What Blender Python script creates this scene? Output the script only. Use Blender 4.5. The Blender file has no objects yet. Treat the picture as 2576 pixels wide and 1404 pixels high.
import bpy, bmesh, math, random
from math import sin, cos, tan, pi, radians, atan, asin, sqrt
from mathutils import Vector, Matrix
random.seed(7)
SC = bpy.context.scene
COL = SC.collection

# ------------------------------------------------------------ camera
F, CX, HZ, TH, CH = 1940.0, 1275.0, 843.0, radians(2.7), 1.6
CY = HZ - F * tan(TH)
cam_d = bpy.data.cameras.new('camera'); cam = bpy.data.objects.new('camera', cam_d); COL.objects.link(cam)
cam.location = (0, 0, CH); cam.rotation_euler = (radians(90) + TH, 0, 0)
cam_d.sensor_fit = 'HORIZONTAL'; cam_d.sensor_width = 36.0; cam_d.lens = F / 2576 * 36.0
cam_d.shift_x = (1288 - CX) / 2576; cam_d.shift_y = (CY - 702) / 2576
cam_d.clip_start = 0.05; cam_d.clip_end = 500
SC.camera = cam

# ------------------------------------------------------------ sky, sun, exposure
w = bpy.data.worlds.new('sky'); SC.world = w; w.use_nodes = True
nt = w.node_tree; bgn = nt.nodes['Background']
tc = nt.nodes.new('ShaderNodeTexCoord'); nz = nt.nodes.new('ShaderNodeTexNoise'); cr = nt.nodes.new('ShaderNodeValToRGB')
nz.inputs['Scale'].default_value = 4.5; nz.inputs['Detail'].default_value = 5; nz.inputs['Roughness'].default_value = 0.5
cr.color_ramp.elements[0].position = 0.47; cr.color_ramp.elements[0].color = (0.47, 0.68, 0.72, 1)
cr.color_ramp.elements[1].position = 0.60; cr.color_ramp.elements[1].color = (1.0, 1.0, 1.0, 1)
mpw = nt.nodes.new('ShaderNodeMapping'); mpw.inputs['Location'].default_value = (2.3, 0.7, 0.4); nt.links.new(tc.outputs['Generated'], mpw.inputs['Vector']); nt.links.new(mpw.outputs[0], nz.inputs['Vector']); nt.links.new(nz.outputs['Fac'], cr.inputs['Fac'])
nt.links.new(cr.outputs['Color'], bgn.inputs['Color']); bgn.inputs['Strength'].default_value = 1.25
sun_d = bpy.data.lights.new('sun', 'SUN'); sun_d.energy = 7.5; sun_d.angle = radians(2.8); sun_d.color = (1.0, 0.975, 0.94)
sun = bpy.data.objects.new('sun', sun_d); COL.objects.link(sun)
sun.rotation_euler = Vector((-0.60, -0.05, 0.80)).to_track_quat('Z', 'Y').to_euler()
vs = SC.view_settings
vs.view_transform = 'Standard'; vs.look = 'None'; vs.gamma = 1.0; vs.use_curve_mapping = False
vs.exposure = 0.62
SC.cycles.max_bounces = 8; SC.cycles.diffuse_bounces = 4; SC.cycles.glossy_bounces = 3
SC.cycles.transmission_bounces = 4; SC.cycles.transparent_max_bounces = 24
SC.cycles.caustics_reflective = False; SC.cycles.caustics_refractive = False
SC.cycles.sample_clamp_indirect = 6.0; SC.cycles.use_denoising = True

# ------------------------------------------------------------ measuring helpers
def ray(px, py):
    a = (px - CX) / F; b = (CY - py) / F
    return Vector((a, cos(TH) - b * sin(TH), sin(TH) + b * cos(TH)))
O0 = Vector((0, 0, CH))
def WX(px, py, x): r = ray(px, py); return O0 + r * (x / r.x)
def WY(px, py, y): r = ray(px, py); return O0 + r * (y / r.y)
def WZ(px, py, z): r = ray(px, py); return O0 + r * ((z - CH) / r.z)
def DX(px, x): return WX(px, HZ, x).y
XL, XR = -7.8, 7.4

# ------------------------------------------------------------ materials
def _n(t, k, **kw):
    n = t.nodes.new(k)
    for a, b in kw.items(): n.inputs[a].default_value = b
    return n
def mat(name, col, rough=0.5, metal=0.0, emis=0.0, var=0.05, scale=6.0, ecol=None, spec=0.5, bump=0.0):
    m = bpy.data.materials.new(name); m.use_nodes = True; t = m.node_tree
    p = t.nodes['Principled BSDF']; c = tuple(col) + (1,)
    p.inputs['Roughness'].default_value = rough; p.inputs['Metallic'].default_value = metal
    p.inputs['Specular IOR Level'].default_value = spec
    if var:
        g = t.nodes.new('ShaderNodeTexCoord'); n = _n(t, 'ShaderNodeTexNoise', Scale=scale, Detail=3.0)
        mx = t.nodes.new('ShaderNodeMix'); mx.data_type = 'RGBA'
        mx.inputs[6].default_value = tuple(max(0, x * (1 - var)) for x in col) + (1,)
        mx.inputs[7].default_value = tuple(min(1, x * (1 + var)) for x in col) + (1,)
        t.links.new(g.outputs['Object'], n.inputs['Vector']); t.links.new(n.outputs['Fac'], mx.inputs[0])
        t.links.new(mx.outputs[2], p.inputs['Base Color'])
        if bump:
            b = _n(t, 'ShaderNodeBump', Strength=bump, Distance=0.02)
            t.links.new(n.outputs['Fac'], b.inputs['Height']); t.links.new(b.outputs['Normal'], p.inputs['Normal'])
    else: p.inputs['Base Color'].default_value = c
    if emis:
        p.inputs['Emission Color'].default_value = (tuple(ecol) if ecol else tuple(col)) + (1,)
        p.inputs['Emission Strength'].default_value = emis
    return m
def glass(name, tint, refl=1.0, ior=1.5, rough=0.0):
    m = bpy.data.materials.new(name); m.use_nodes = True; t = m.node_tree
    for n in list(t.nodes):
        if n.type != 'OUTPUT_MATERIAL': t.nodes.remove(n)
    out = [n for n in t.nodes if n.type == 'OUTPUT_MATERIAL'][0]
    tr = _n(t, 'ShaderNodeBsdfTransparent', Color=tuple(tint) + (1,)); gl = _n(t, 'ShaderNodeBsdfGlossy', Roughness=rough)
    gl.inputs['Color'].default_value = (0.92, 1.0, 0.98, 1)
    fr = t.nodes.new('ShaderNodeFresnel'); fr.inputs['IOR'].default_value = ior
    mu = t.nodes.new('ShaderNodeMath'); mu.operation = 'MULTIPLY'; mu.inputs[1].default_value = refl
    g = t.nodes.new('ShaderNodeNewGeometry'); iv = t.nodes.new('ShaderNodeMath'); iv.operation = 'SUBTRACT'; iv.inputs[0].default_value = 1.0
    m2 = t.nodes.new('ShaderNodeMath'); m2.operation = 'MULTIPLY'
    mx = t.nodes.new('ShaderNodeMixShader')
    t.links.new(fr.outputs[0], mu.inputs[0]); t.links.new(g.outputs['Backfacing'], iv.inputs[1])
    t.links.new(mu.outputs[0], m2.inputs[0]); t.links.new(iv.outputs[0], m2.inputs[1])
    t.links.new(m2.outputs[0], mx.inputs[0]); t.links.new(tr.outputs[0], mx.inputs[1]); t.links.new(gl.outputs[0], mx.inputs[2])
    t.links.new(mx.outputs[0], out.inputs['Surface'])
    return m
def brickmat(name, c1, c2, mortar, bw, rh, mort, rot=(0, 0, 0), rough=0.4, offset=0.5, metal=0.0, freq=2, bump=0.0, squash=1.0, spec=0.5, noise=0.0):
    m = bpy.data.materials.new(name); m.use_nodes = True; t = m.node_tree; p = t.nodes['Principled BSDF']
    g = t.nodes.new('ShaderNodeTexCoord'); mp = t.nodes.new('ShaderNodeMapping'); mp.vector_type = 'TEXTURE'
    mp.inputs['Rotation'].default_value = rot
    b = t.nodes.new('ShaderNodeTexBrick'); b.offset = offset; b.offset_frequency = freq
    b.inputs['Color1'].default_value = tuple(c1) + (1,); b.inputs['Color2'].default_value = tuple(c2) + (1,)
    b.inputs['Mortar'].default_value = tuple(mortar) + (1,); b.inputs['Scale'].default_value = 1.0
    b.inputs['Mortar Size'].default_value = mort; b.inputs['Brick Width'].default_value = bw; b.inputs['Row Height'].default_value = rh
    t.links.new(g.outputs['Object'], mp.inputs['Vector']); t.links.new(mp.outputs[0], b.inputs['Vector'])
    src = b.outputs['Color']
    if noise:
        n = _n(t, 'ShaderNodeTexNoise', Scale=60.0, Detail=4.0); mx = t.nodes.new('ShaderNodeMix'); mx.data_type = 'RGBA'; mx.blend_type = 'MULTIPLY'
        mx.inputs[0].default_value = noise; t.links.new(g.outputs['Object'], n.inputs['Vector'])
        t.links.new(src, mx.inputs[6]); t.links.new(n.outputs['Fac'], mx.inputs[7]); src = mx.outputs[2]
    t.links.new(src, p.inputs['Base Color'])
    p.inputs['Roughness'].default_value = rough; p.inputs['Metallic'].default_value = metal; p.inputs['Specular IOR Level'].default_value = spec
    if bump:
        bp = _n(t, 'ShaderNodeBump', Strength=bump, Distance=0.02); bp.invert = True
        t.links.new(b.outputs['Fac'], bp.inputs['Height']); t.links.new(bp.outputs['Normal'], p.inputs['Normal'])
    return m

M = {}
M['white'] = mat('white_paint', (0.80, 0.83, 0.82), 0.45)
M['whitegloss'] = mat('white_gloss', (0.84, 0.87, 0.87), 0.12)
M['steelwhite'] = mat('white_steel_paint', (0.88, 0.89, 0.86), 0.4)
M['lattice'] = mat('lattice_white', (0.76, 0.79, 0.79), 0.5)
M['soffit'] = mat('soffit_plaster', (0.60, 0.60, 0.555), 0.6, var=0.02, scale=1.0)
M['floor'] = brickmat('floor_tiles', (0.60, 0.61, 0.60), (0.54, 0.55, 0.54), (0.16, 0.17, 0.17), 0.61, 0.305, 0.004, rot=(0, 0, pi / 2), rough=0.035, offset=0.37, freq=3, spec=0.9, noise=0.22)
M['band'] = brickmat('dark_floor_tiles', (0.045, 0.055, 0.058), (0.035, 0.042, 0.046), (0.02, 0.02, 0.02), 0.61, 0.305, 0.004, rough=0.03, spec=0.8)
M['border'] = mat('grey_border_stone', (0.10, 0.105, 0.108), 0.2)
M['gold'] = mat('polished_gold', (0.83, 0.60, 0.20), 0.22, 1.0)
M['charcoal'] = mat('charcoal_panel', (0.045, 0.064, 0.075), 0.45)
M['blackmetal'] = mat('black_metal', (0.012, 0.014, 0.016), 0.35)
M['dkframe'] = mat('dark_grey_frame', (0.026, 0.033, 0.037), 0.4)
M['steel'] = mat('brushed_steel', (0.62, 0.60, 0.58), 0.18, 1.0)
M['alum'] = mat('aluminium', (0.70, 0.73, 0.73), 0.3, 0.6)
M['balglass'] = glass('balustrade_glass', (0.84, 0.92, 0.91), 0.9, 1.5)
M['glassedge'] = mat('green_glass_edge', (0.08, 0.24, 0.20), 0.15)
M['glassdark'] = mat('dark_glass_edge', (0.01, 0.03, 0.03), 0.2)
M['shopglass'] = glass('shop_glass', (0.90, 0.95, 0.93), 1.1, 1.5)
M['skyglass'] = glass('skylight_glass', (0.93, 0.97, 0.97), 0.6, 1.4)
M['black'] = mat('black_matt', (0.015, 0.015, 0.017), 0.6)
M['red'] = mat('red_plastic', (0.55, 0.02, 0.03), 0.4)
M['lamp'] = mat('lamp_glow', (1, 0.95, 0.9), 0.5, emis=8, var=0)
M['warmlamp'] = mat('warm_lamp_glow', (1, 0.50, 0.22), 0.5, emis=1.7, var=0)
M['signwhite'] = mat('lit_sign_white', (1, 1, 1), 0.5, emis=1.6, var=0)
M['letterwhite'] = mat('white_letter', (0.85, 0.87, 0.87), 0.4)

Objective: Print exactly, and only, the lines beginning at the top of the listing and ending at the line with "COL = SC.collection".

Exercise answer:
What Blender Python script creates this scene? Output the script only. Use Blender 4.5. The Blender file has no objects yet. Treat the picture as 2576 pixels wide and 1404 pixels high.
import bpy, bmesh, math, random
from math import sin, cos, tan, pi, radians, atan, asin, sqrt
from mathutils import Vector, Matrix
random.seed(7)
SC = bpy.context.scene
COL = SC.collection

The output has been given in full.